Upside of irrationality
Title: The Upside of Irrationality
Author: Dan Ariely
Publisher: Harper Collins
RRP: £9.99
This is a follow up to ‘Predictably Irrational’ and it attempts to explain why we make the kind of decisions where a seemingly more logical alternative would be a better option, yet we are somehow compelled to take a different path. For example, why do we put things off to the last minute, even though we know we would do a better job and have a less stressful time if we started in good time?
It’s a great book because it’s one of those where the author has used an informal and often humorous style, yet his arguments are supported with research studies. It’s part personal experience and part experimental research, but no point is made without supporting evidence. The book is based around the principle of behavioural economics which assumes that we are not always the sensible and logical-thinking beings that we think we are. Sometimes we will behave in ways that seem irrational but what might seem as irrational behaviour may be giving us pay-offs of which we are only partly aware. Read the chapter on ‘revenge’ if you want some great examples!

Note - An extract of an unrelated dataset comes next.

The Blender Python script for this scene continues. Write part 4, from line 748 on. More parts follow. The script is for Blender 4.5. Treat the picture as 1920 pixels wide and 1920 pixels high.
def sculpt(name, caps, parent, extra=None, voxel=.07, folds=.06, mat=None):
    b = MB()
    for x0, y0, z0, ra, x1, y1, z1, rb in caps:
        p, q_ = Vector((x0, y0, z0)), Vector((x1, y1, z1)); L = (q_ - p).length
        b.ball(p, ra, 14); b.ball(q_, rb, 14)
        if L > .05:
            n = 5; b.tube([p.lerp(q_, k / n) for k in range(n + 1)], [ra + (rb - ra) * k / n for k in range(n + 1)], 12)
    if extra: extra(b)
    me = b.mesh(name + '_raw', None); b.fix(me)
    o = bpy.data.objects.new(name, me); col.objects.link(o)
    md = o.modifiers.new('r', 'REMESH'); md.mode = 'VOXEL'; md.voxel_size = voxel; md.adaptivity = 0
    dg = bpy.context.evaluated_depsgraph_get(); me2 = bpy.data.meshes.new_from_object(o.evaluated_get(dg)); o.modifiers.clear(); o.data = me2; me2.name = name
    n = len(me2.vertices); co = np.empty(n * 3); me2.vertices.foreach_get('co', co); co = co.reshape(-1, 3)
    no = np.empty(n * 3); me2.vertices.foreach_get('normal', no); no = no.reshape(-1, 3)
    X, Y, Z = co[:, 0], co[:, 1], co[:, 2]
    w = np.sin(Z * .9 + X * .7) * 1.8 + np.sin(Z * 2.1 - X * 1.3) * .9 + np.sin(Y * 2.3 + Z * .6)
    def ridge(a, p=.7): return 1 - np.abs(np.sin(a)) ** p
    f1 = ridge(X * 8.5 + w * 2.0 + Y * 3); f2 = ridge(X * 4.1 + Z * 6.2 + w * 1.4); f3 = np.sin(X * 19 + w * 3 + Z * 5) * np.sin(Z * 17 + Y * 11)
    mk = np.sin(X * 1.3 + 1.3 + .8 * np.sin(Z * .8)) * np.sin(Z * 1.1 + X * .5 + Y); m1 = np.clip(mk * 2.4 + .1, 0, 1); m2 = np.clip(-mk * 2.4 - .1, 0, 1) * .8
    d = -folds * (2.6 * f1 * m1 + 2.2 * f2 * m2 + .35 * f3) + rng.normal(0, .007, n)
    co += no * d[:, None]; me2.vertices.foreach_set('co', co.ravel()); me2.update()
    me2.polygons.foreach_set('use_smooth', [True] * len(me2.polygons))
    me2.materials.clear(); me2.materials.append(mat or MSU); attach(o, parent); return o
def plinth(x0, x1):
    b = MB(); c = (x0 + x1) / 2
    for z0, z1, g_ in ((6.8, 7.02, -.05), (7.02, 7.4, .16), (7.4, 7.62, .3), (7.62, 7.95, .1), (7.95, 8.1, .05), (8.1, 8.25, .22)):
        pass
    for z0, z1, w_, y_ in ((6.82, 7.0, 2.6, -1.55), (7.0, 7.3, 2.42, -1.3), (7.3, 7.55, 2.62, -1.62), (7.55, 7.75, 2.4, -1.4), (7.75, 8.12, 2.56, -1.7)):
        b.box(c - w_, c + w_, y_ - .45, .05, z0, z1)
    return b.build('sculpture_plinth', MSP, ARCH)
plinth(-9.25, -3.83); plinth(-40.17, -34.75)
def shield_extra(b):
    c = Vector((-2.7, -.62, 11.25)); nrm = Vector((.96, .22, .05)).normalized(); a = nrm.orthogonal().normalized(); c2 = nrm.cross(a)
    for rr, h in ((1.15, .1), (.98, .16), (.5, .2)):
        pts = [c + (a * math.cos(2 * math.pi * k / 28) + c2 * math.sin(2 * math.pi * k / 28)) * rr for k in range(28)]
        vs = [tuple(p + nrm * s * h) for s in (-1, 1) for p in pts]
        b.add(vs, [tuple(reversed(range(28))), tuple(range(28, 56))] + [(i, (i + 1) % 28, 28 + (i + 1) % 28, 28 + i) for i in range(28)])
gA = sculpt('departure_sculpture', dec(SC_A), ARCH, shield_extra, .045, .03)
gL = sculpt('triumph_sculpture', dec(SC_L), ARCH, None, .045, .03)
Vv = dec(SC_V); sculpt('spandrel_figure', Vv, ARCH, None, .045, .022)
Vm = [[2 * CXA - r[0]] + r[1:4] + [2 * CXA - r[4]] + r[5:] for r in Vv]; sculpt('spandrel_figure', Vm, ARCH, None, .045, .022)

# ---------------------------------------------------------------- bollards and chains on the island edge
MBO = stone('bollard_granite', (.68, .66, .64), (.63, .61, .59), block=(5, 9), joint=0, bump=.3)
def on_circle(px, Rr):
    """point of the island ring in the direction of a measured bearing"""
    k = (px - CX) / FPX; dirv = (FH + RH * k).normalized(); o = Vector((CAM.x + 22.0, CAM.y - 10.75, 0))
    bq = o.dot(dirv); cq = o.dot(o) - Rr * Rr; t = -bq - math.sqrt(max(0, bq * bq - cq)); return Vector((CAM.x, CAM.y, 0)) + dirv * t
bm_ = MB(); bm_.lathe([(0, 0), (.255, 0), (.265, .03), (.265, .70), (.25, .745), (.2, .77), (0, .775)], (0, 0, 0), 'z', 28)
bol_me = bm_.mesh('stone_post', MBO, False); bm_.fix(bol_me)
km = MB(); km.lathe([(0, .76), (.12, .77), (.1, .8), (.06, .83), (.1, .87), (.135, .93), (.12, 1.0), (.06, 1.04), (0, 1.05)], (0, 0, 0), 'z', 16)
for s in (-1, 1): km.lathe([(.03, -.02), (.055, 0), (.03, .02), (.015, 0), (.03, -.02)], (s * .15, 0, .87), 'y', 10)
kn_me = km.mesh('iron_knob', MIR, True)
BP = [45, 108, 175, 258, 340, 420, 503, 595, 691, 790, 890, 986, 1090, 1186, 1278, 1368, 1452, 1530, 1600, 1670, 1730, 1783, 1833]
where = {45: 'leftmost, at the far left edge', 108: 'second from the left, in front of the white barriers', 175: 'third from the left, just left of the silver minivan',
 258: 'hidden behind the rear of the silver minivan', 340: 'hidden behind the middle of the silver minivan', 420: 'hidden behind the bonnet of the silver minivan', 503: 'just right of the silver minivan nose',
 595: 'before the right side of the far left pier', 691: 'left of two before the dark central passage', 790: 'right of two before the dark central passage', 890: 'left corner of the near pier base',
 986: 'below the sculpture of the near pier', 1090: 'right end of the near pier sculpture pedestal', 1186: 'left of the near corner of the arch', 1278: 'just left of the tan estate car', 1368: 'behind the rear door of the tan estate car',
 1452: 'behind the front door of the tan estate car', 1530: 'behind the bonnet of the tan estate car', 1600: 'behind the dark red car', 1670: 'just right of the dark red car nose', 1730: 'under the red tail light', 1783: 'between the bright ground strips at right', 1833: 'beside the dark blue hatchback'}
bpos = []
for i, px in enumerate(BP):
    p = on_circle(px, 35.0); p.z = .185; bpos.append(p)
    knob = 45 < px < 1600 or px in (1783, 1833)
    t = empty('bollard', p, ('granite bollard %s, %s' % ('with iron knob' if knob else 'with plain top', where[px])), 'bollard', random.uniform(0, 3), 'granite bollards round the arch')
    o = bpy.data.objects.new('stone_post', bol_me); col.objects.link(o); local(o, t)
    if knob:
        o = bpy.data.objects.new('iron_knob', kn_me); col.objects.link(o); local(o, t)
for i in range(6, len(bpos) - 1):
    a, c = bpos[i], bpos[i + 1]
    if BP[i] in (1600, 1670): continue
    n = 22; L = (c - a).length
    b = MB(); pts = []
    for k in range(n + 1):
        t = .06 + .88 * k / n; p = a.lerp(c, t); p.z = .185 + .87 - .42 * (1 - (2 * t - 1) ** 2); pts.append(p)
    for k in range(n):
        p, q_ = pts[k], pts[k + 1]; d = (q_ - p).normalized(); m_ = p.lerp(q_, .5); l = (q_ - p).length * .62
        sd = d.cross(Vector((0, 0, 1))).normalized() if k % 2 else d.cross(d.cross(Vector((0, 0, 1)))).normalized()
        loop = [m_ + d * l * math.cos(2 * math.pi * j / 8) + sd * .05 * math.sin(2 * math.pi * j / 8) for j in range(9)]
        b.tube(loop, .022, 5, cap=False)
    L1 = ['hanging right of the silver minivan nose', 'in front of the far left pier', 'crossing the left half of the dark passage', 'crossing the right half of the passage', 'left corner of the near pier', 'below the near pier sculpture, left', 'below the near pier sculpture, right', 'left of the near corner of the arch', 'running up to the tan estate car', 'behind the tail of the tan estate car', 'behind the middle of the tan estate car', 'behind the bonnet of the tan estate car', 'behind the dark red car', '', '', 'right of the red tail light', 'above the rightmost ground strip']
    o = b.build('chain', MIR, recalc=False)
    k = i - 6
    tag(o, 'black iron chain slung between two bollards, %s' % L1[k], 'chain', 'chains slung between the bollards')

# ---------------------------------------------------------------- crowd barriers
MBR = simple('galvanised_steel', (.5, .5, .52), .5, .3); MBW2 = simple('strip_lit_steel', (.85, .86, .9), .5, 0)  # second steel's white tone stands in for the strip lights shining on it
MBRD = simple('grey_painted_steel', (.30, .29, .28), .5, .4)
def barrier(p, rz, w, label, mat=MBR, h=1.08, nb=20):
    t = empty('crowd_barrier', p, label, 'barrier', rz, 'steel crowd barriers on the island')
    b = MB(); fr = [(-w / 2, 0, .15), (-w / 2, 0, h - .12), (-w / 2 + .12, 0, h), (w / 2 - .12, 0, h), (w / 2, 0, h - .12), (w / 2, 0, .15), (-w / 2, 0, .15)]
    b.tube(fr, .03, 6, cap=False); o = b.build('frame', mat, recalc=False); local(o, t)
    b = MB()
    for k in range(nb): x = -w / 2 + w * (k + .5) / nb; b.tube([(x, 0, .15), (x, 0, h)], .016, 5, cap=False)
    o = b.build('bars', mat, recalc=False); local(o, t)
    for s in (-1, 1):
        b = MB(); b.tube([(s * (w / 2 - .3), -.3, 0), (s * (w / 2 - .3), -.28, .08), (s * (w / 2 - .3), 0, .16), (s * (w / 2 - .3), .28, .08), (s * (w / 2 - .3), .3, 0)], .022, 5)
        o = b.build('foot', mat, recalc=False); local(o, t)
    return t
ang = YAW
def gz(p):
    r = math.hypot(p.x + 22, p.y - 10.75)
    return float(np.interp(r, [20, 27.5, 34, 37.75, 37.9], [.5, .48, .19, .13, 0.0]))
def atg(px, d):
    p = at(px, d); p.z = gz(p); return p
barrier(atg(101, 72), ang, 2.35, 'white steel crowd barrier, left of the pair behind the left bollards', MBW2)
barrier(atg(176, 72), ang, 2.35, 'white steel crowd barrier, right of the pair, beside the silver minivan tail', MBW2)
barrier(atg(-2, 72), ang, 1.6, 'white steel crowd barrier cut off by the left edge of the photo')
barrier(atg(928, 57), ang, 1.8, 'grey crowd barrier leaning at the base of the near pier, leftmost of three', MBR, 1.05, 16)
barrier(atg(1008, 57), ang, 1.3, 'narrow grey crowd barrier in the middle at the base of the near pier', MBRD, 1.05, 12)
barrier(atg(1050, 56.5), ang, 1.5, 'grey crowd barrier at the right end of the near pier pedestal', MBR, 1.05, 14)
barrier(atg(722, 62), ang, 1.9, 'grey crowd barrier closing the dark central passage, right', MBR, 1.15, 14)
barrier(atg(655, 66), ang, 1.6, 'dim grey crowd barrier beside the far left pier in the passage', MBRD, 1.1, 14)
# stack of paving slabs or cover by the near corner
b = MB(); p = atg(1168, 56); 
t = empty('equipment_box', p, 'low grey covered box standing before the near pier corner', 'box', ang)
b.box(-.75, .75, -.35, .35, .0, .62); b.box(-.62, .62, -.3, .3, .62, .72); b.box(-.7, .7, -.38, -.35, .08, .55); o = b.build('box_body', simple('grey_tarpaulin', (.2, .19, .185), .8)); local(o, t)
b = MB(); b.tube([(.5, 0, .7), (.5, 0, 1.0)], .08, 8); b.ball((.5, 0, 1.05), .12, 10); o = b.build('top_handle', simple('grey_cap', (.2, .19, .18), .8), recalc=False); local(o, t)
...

There are two main sections, how we act irrationally at work and how we do so at home, including in our relationships. In the first chapter Ariely shows how the bonus culture so prevalent in business today, can actually be detrimental to performance. Size of bonus and complexity of task influence how effective an incentive can be to increasing performance. Surprisingly, offering too big an incentive for the completion of a demanding task will adversely affect performance. Fear of failure, ‘choking’ and social apprehension all begin to take their toll on the performer when the stakes are high. In the second chapter, the author extends this basic idea beyond the realm of tangible bonuses and examines the effect that the meaning we attribute to the tasks we are doing can affect how well we do that task and for how long. Perhaps not too surprisingly, if we think our work doesn’t matter, then we are unlikely to carry it out with as much enthusiasm compared with when we know that we are doing something that has a productive output. What is surprising is just how easily it is to separate an individual’s efforts from his/her sense of accomplishment, and just how quickly this results in reductions in performance. A simple Lego building task was used with two sets of individuals. The first group were required to build Lego robots and were informed that at the end of the production period, their ‘products’ would be dismantled. The second group were given the same task, but after each construction, the ‘product’ was immediately dismantled in front of the builders. This obvious demonstration of the implied ‘pointlessness’ of the task had an immediate effect on output, despite the fact that the workers could still receive payments for working. An oversimplistic experiment? Maybe, but think of just how many (often unintended) ways we can remove meaning from employees in large and complex organisations. Other chapters cover topics such as the ‘Not invented here syndrome’ and the pros and cons of our ability to adapt to changing circumstances.
A great read, presented in a highly interesting and entertaining manner, but with some powerful conclusions that make you think about how we treat employees, co-workers and ourselves. If you like quirky solutions to long-standing problems, you’ll like this book.